INPUT MATERIAL:
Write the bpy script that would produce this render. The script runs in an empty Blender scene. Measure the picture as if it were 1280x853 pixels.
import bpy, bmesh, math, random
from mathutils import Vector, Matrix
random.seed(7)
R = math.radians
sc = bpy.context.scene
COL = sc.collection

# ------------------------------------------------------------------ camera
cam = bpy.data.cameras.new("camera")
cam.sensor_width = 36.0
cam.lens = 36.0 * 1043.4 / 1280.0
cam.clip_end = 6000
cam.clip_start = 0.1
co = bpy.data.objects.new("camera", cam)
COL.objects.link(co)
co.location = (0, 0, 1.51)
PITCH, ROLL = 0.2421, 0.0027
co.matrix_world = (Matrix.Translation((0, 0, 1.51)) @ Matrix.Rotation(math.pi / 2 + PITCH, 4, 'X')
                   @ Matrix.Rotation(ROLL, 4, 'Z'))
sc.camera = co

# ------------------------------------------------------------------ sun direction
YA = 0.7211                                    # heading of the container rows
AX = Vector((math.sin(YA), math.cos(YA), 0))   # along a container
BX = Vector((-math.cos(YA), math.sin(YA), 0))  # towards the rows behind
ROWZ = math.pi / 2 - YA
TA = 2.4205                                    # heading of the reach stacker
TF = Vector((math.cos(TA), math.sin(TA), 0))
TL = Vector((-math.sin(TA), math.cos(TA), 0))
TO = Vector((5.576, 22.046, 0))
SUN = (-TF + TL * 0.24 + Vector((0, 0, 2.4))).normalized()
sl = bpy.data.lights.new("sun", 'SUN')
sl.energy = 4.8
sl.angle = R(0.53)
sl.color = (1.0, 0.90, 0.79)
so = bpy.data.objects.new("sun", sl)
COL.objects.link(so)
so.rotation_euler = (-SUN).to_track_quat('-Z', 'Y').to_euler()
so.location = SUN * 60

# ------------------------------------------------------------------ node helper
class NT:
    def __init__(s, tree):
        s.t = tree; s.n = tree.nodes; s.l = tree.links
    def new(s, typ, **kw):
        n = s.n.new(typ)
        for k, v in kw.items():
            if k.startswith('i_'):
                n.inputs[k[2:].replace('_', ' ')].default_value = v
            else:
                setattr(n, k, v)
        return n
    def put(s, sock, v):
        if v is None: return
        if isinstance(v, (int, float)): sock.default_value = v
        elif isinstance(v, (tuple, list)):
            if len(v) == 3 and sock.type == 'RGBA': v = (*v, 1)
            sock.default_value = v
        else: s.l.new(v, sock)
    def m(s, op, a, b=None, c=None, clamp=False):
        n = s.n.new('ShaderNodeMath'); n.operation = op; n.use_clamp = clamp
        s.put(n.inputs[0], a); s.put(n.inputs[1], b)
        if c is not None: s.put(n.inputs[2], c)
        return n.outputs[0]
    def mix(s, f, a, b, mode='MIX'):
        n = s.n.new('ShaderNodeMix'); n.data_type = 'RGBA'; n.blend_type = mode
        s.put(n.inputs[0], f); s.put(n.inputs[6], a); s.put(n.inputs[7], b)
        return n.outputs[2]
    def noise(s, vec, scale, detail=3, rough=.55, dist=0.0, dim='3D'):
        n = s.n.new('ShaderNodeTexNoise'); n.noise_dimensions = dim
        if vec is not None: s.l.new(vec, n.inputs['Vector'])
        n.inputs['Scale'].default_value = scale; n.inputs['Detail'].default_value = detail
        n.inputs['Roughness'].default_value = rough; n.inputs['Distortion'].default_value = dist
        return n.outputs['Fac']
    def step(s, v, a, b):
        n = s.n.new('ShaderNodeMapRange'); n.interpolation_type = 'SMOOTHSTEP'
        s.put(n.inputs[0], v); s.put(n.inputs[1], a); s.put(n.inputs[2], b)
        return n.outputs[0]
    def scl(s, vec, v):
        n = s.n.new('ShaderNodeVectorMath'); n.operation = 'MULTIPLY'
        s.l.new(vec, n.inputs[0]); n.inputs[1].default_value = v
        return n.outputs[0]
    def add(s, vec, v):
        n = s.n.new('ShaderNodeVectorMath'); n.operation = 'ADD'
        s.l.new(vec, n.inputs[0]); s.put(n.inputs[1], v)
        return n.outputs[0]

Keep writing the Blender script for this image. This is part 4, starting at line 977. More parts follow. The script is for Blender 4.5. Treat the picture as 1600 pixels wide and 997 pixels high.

DIRECTIONS:
Only the lines from the first line of the material above through the line that contains "COL = sc.collection" should be quoted, each one exactly.

ANSWER TO THIS PROBLEM:
Write the bpy script that would produce this render. The script runs in an empty Blender scene. Measure the picture as if it were 1280x853 pixels.
import bpy, bmesh, math, random
from mathutils import Vector, Matrix
random.seed(7)
R = math.radians
sc = bpy.context.scene
COL = sc.collection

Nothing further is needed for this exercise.